_Task description:_ Repeat exactly the lines of the listing below, please, starting with the first and ending with the line containing "scene.camera = cam"; leave out the rest.

[begin Dataset content]

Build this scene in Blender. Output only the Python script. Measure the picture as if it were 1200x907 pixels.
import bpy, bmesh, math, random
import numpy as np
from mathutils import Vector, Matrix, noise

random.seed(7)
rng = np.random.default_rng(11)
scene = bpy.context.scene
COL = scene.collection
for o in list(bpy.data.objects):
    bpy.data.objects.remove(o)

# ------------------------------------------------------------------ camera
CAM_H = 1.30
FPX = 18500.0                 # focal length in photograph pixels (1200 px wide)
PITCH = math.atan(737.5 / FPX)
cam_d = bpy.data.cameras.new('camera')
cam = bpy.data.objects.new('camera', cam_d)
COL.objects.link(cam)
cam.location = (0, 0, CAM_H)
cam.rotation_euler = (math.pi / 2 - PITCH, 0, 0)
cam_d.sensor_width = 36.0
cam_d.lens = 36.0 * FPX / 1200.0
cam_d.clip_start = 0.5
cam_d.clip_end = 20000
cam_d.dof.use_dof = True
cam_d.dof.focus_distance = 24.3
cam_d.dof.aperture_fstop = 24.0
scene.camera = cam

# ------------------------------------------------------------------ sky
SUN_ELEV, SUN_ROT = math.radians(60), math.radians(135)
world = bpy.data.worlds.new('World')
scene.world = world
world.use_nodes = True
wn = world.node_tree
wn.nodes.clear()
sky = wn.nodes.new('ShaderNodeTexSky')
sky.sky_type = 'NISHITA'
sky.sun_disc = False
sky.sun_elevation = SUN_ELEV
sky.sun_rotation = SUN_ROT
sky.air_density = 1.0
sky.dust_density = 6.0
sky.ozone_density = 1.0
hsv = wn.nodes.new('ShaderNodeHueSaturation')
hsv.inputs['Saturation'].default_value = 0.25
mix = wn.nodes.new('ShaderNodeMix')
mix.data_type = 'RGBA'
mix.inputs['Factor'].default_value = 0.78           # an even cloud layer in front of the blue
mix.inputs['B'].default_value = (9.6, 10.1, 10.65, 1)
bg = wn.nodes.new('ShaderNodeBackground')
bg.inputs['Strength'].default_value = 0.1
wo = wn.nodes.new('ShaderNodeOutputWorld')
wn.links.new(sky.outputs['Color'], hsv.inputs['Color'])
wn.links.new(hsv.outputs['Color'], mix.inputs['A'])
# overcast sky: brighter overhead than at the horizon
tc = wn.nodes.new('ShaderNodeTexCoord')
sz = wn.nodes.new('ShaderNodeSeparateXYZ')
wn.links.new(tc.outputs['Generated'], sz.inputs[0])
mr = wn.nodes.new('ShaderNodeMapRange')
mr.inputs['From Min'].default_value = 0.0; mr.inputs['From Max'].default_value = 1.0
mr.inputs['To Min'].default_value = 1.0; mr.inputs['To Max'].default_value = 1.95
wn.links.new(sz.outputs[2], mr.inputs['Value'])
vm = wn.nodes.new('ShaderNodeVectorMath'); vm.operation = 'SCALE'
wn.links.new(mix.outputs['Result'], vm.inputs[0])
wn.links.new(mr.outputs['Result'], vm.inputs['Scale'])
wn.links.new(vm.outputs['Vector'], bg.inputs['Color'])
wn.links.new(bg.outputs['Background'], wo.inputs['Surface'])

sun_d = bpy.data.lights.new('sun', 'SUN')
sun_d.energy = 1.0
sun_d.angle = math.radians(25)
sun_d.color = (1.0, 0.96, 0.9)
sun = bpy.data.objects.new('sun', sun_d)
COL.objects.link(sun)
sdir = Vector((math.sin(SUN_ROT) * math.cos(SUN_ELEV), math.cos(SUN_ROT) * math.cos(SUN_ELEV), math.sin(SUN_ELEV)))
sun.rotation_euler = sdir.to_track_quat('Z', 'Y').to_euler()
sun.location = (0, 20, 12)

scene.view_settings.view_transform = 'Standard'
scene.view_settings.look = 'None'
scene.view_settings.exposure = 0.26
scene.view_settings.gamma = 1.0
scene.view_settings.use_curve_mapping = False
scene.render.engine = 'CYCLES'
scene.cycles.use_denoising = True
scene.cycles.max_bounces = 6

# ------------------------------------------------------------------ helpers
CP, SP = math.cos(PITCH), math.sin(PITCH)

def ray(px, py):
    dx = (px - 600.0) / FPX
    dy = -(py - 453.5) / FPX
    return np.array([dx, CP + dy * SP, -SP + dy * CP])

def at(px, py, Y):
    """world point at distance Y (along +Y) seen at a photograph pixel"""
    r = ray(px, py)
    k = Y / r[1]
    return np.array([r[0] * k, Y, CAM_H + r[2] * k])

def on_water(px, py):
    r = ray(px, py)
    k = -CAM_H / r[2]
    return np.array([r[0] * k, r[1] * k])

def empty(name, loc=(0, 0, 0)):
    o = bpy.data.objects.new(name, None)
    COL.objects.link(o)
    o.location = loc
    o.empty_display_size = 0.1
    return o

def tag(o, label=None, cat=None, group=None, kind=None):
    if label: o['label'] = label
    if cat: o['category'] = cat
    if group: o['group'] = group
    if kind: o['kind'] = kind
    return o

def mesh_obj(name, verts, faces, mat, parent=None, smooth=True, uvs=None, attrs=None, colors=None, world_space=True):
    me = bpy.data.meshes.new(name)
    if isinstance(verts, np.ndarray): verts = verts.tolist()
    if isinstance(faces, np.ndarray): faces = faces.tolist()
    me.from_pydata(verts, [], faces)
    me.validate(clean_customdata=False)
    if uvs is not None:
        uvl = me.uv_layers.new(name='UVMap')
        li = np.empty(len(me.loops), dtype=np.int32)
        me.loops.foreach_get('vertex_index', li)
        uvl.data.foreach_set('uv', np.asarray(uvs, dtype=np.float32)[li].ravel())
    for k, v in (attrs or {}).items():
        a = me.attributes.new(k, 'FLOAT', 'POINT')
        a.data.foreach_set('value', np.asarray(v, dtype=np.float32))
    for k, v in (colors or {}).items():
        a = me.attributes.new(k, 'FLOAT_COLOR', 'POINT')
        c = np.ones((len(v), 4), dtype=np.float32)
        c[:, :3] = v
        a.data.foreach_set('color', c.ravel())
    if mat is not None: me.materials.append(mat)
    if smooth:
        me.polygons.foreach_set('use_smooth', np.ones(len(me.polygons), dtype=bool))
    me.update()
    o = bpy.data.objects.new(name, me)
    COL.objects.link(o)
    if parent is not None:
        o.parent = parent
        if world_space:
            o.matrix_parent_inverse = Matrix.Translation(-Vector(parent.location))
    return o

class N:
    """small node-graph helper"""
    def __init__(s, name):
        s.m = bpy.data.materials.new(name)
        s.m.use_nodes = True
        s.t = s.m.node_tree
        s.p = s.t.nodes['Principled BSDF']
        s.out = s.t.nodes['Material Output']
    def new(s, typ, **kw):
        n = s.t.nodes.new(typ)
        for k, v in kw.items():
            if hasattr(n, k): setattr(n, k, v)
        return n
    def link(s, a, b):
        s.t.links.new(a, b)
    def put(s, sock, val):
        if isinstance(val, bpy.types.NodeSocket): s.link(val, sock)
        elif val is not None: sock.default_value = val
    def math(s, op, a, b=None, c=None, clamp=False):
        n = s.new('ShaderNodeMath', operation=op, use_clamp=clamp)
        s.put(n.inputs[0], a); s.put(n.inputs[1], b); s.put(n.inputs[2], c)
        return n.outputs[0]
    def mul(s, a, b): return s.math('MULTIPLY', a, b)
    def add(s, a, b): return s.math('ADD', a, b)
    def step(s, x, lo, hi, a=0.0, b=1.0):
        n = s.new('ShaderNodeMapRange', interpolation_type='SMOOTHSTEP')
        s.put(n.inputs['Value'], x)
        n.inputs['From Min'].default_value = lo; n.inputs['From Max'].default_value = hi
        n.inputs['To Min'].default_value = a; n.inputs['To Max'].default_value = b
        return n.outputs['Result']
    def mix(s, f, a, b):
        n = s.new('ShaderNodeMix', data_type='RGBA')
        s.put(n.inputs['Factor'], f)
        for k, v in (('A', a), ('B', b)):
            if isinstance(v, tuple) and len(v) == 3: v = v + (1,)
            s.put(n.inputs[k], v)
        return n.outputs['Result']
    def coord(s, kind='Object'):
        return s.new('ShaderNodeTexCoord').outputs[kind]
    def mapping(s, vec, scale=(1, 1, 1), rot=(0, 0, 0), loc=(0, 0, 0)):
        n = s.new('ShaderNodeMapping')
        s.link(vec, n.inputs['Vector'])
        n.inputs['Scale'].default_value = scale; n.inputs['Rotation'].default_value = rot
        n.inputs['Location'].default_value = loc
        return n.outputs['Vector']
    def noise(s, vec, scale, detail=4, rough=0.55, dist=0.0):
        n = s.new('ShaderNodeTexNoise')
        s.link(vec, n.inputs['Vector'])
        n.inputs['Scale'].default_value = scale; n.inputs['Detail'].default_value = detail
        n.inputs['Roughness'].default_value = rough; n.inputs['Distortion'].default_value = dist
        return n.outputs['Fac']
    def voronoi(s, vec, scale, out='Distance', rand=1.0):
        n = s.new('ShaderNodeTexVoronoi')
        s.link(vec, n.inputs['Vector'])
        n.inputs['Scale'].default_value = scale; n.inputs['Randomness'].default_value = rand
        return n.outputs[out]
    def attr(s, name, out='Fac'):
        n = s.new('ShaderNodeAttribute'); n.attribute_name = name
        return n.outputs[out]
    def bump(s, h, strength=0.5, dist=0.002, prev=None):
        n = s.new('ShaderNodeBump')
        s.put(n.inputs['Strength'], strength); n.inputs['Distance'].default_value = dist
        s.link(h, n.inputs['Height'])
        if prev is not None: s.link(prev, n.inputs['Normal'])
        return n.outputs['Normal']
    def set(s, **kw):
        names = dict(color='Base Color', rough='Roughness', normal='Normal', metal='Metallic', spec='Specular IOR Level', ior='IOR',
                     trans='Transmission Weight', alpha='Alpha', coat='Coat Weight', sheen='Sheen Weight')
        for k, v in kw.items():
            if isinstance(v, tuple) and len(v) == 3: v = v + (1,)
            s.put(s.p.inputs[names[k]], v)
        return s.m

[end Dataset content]

_Answer to this problem:_
Build this scene in Blender. Output only the Python script. Measure the picture as if it were 1200x907 pixels.
import bpy, bmesh, math, random
import numpy as np
from mathutils import Vector, Matrix, noise

random.seed(7)
rng = np.random.default_rng(11)
scene = bpy.context.scene
COL = scene.collection
for o in list(bpy.data.objects):
    bpy.data.objects.remove(o)

# ------------------------------------------------------------------ camera
CAM_H = 1.30
FPX = 18500.0                 # focal length in photograph pixels (1200 px wide)
PITCH = math.atan(737.5 / FPX)
cam_d = bpy.data.cameras.new('camera')
cam = bpy.data.objects.new('camera', cam_d)
COL.objects.link(cam)
cam.location = (0, 0, CAM_H)
cam.rotation_euler = (math.pi / 2 - PITCH, 0, 0)
cam_d.sensor_width = 36.0
cam_d.lens = 36.0 * FPX / 1200.0
cam_d.clip_start = 0.5
cam_d.clip_end = 20000
cam_d.dof.use_dof = True
cam_d.dof.focus_distance = 24.3
cam_d.dof.aperture_fstop = 24.0
scene.camera = cam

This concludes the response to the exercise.